■ **Task**
For this exercise, write out exactly, and only, the lines running from the line that contains "Write a Blender" through the line that contains "return np.array([x * t, y * t, z0])".

■ **Material for this task**
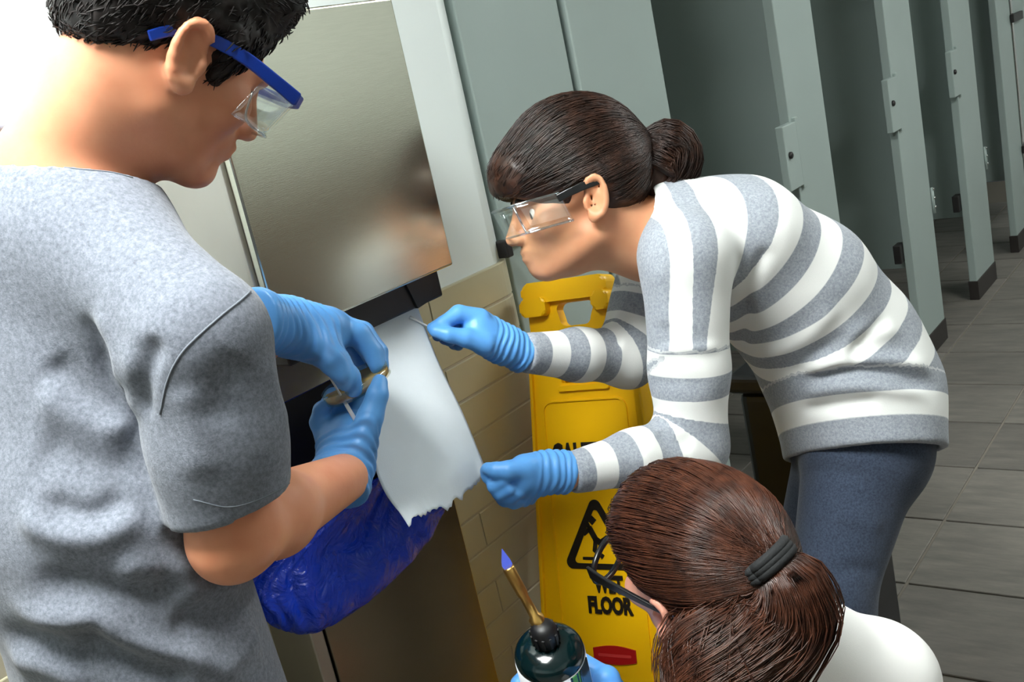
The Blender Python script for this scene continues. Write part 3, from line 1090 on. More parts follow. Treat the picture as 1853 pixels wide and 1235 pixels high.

--

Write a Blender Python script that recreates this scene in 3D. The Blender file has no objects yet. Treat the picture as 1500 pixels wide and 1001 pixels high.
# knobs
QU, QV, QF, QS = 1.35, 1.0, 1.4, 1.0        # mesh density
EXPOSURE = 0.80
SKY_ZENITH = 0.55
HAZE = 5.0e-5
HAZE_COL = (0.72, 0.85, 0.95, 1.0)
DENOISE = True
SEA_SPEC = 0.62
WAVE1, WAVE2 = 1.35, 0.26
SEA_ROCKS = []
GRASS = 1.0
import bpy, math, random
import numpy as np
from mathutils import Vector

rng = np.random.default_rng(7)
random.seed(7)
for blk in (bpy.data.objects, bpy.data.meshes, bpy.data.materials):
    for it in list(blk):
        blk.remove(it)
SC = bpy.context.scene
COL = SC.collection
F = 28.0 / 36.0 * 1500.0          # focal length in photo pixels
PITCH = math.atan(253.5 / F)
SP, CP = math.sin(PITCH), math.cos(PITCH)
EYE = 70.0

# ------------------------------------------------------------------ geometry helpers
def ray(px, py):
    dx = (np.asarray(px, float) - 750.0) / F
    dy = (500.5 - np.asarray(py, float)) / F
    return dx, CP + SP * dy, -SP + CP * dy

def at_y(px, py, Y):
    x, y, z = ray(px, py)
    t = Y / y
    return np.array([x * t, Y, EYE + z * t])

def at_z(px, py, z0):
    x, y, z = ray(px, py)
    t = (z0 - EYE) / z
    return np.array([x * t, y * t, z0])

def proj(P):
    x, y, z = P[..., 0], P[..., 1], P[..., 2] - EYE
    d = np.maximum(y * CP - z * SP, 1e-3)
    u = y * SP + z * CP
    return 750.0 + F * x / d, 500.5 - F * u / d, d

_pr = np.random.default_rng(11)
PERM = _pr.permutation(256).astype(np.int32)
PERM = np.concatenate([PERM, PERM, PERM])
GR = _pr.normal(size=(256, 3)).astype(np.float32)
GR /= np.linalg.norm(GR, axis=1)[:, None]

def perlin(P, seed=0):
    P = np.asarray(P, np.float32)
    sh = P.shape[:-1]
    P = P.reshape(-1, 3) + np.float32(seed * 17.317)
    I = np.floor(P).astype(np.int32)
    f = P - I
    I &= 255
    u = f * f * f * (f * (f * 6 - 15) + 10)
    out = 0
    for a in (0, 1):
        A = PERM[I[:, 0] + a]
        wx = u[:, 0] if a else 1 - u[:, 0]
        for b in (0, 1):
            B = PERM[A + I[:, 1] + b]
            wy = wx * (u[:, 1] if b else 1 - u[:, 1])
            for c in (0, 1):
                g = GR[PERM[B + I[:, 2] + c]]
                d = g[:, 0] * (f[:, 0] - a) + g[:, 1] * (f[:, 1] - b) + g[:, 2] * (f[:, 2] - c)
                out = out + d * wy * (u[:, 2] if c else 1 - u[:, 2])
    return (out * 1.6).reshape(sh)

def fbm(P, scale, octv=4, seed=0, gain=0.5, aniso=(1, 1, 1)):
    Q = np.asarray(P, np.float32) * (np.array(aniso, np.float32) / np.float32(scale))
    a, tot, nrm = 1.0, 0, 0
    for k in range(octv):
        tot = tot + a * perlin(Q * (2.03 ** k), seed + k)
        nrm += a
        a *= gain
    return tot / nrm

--

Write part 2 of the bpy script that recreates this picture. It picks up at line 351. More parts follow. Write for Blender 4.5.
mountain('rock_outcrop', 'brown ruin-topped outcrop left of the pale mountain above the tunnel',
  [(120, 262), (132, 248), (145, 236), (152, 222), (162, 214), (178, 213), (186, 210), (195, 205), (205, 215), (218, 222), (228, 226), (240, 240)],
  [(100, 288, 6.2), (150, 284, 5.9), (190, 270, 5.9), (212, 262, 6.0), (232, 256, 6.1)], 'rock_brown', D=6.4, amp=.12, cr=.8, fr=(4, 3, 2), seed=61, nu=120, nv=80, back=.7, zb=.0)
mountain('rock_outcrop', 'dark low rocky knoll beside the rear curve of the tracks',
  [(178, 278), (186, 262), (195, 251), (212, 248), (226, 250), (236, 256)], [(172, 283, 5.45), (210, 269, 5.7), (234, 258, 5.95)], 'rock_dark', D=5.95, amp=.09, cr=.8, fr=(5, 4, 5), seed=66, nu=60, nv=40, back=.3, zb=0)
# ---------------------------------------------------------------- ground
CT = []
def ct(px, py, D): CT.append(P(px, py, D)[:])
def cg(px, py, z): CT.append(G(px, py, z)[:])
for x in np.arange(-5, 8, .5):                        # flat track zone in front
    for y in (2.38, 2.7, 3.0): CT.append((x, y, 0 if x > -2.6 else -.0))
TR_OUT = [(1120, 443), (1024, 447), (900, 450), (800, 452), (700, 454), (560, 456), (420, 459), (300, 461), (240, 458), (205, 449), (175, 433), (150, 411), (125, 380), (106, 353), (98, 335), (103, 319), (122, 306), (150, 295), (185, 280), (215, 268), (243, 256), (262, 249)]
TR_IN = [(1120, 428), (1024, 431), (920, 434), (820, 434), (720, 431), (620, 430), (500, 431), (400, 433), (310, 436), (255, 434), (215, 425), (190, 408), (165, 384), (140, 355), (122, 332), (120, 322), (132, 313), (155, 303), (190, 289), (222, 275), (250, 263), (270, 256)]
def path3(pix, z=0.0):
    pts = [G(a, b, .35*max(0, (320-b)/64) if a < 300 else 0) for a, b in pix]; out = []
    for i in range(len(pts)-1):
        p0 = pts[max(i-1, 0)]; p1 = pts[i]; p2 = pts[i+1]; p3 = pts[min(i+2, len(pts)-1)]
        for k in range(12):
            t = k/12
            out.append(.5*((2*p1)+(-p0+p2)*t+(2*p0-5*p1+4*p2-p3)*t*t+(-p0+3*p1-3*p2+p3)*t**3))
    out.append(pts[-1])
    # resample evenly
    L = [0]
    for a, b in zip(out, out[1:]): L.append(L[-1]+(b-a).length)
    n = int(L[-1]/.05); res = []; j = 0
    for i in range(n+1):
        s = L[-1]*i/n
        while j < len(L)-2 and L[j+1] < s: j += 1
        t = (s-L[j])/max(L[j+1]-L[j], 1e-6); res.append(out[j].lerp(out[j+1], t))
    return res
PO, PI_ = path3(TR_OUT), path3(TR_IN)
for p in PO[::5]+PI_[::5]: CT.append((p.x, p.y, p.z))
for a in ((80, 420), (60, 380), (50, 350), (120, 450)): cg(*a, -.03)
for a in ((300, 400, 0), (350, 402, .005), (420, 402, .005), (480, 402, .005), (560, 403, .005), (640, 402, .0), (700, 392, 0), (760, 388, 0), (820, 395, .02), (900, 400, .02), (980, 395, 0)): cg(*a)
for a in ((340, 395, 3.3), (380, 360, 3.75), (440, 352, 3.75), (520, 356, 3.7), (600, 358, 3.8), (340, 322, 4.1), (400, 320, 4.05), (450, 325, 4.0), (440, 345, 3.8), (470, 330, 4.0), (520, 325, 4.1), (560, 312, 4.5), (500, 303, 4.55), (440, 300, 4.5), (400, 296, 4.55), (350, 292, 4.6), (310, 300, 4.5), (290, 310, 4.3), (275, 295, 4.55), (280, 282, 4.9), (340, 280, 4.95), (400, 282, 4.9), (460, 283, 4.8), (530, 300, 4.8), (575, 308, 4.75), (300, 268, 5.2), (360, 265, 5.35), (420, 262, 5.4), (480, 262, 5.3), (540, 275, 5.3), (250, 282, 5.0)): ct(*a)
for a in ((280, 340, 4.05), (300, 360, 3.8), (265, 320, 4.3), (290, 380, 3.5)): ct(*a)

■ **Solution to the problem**
Write a Blender Python script that recreates this scene in 3D. The Blender file has no objects yet. Treat the picture as 1500 pixels wide and 1001 pixels high.
# knobs
QU, QV, QF, QS = 1.35, 1.0, 1.4, 1.0        # mesh density
EXPOSURE = 0.80
SKY_ZENITH = 0.55
HAZE = 5.0e-5
HAZE_COL = (0.72, 0.85, 0.95, 1.0)
DENOISE = True
SEA_SPEC = 0.62
WAVE1, WAVE2 = 1.35, 0.26
SEA_ROCKS = []
GRASS = 1.0
import bpy, math, random
import numpy as np
from mathutils import Vector

rng = np.random.default_rng(7)
random.seed(7)
for blk in (bpy.data.objects, bpy.data.meshes, bpy.data.materials):
    for it in list(blk):
        blk.remove(it)
SC = bpy.context.scene
COL = SC.collection
F = 28.0 / 36.0 * 1500.0          # focal length in photo pixels
PITCH = math.atan(253.5 / F)
SP, CP = math.sin(PITCH), math.cos(PITCH)
EYE = 70.0

# ------------------------------------------------------------------ geometry helpers
def ray(px, py):
    dx = (np.asarray(px, float) - 750.0) / F
    dy = (500.5 - np.asarray(py, float)) / F
    return dx, CP + SP * dy, -SP + CP * dy

def at_y(px, py, Y):
    x, y, z = ray(px, py)
    t = Y / y
    return np.array([x * t, Y, EYE + z * t])

def at_z(px, py, z0):
    x, y, z = ray(px, py)
    t = (z0 - EYE) / z
    return np.array([x * t, y * t, z0])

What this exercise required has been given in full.